Work to complete
Copy each line below that contains "scene".

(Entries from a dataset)

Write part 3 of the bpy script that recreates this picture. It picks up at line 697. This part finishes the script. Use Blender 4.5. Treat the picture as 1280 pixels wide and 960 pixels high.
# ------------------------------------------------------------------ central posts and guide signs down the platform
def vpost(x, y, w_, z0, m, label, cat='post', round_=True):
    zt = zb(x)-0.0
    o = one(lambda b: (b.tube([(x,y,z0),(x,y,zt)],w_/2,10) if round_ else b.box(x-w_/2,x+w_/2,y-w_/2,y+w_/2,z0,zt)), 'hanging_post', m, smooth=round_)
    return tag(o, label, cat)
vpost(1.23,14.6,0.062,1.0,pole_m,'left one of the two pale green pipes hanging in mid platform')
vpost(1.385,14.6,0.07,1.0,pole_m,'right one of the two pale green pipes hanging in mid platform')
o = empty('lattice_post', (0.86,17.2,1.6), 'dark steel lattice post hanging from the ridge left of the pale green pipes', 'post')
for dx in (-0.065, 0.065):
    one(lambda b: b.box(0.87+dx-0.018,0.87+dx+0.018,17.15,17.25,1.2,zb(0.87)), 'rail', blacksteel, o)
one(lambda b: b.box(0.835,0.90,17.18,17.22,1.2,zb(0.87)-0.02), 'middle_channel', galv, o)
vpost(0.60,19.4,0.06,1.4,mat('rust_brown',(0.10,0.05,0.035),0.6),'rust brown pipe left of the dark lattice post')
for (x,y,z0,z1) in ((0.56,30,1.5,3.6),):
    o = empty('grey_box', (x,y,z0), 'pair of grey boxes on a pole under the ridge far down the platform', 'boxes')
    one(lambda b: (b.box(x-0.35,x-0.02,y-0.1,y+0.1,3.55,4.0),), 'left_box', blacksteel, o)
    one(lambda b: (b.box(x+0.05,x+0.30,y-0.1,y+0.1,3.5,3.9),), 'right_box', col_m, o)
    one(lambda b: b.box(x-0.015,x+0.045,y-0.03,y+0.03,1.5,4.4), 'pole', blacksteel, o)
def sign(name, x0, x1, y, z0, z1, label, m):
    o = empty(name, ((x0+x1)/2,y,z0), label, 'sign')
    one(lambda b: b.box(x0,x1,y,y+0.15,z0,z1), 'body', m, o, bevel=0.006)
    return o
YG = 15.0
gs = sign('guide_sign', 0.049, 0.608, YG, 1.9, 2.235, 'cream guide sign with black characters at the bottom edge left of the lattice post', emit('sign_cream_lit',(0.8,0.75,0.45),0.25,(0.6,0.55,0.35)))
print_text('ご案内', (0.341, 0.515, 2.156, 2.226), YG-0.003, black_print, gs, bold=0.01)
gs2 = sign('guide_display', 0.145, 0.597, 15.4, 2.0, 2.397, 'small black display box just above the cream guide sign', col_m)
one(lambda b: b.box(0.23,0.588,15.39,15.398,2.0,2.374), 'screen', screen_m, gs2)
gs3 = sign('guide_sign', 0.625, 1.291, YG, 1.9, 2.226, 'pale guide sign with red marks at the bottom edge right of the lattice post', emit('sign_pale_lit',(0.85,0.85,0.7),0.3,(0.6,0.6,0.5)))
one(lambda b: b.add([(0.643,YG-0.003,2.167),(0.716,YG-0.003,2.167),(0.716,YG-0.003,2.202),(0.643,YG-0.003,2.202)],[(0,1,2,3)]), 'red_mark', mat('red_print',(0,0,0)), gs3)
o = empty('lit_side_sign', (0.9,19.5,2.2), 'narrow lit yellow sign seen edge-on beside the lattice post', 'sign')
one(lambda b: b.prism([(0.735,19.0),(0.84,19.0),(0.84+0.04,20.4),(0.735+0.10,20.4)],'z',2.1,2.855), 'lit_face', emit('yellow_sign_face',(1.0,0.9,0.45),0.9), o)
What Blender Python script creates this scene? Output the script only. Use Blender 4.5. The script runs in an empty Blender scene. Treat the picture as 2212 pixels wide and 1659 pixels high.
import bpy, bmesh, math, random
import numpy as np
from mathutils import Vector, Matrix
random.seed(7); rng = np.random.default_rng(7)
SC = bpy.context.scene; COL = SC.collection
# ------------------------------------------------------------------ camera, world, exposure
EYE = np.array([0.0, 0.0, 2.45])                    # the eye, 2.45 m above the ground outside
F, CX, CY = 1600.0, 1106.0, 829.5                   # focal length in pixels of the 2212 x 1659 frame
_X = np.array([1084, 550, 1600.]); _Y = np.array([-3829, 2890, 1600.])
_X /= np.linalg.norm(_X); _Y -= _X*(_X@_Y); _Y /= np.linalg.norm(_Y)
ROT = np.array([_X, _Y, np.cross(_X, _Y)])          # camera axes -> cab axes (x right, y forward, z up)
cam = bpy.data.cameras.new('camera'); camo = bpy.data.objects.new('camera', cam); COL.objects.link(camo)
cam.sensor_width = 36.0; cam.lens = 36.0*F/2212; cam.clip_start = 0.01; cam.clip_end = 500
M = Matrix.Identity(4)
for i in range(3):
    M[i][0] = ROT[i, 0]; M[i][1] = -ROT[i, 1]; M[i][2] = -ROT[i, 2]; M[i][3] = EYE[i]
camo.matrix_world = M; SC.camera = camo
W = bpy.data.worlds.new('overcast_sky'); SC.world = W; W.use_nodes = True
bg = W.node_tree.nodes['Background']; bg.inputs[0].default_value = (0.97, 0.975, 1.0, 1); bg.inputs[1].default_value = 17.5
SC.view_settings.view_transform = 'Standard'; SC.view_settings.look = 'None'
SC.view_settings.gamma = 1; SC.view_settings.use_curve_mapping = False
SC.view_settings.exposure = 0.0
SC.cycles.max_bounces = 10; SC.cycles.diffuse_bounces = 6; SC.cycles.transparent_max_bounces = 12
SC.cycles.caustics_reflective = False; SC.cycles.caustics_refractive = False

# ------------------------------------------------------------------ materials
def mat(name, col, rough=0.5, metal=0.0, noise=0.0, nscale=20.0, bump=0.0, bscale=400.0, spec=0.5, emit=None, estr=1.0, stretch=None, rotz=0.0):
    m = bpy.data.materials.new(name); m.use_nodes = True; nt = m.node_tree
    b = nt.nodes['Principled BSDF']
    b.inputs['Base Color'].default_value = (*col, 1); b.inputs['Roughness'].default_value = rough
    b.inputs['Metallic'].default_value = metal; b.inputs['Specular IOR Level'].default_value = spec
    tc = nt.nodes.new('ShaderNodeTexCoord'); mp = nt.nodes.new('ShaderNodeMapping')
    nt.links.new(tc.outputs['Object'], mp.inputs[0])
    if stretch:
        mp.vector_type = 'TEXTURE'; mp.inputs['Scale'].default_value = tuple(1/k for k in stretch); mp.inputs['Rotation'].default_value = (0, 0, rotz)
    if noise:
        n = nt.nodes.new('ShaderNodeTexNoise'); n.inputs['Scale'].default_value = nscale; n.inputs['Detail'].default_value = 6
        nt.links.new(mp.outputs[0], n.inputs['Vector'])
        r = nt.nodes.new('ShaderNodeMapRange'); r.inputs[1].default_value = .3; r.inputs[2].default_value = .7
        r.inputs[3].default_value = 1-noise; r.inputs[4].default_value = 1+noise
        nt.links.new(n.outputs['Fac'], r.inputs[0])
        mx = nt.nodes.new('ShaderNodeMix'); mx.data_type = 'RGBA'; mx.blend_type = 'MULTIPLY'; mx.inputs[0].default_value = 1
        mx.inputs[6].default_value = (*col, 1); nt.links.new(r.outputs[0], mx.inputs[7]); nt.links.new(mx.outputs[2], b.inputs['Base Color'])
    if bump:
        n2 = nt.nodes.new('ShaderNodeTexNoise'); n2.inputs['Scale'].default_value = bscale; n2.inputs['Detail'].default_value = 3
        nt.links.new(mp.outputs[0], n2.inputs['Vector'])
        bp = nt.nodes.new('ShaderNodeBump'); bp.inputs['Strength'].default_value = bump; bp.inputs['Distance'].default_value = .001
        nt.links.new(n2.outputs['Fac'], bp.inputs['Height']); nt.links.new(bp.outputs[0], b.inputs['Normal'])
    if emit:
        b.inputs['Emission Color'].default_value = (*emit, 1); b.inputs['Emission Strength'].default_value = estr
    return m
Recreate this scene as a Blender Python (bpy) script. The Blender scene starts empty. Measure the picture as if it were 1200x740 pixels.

Output below
What Blender Python script creates this scene? Output the script only. Use Blender 4.5. The script runs in an empty Blender scene. Treat the picture as 2212 pixels wide and 1659 pixels high.
SC = bpy.context.scene; COL = SC.collection
Recreate this scene as a Blender Python (bpy) script. The Blender scene starts empty. Measure the picture as if it were 1200x740 pixels.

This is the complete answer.